What Most People Get Wrong
People like to think Chris was just a "sad clown" who was forced to be fat for the cameras. It's more nuanced than that. Chris loved being the center of attention, and he loved his body for what it allowed him to do—the cartwheels, the falls, the sheer physical comedy.
But the pressure to remain "the big guy" wasn't just coming from Lorne Michaels or Hollywood producers. It was coming from home. He felt that if he got skinny, he was somehow betraying the man who raised him.
Lessons from the Farley Bond
Looking back at the legacy of Chris Farley and his father, there are a few things we can actually take away from their story:
- Identity is powerful. Chris's career was built on a persona that was intrinsically tied to his father’s physical stature and personality.

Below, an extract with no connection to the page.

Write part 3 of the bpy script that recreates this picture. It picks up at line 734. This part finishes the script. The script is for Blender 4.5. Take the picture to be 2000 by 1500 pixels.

- Approval can be a double-edged sword. The drive to make a parent proud can fuel incredible success, but it can also prevent someone from making healthy changes for themselves.
- The "Mascot" trap is real. Tom Farley Jr. often talks about how Chris played the "mascot" for the family—the one who kept everyone laughing so they didn't have to deal with the heavy stuff.
If you want to dive deeper into this, I highly recommend picking up The Chris Farley Show: A Biography in Three Acts. It’s not a standard biography; it’s an oral history where his friends, family, and SNL co-stars tell the story in their own words. It’s raw, it’s funny, and it’s deeply honest about the man behind the legend. Also, if you haven't watched the documentary I Am Chris Farley, do it this weekend. It features Fr. Matt Foley—the real priest Chris named his character after—and it gives a beautiful look at Chris’s spiritual side that the public rarely saw.
The next time you watch Chris Farley crash through a coffee table, remember he wasn't just doing it for the laugh. He was doing it because, in his mind, he was still that kid in Madison trying to make Big Tom roar with laughter.